Snow, Cold Hits West
The western U.S. struggled against the tail end of storms New Year's Eve that left more westerly states recovering from a wintertime onslaught of snow, rain and bitter wind.
Denver, CO faced its heaviest snows of the season early Friday, while parts of Wyoming and New Mexico bundled up against stormy weather and frigid temperatures.
Phoenix braced for a subfreezing Friday morning, a rarity in the desert city.
Gaining strength, the storms Thursday blasted some states with fierce wind gusts and heavy rains or snows, closing hundreds of miles of roads and dumping a snowy mix of precipitation on the edges of Phoenix.
Officials closed a road into Yosemite National Park in California after a rock the size of a dump truck tumbled onto the road, and strong winds created snow dunes on rooftops, front yards and streets across mountainous areas of Arizona.
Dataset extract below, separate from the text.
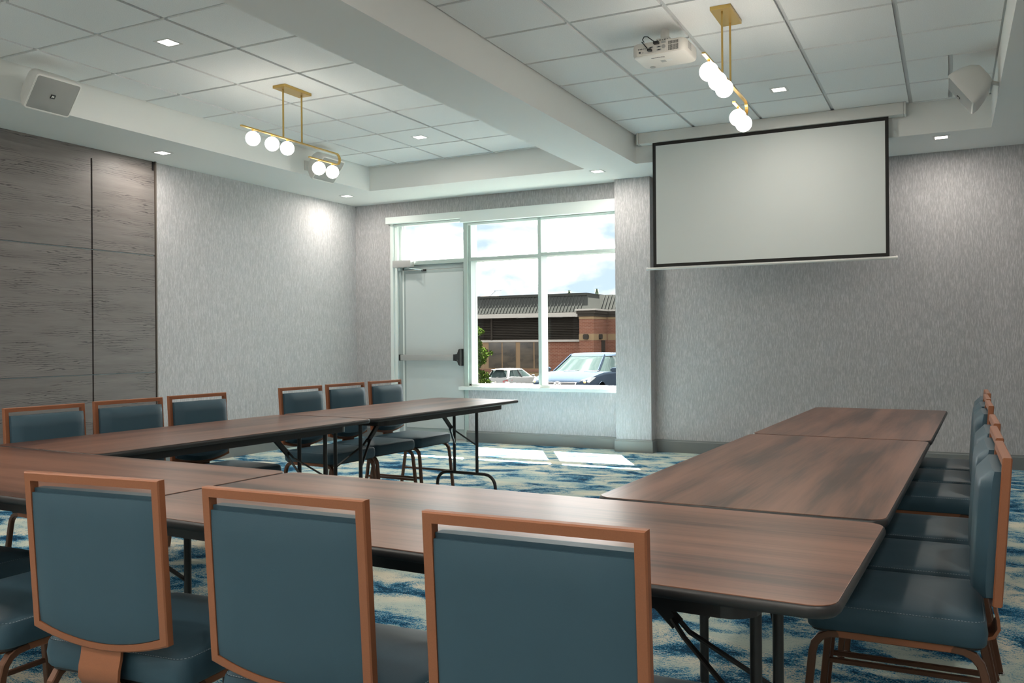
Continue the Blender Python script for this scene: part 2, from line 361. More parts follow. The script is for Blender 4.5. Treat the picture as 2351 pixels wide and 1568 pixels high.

Snow and ice forced an hours-long closure of the two major thoroughfares in northern Arizona, stranding motorists south of Flagstaff and the Grand Canyon. People in Phoenix saw a rarity, snow flurries.
Major highways were also shut down in parts of New Mexico, Colorado, Wyoming, Montana and Nevada.
Forecasters were predicting more of the same in eastern parts of Wyoming and New Mexico. And snow could fall at a rate close to an inch an hour in Denver, which usually has around 25 inches of snow by the New Year but had just 1.5 inches.
The Denver and Colorado Springs areas could get up to a foot of snow as the storm lingers through Friday, and the eastern plains could see up to 7 inches. This could cause some delays at Colorado airports.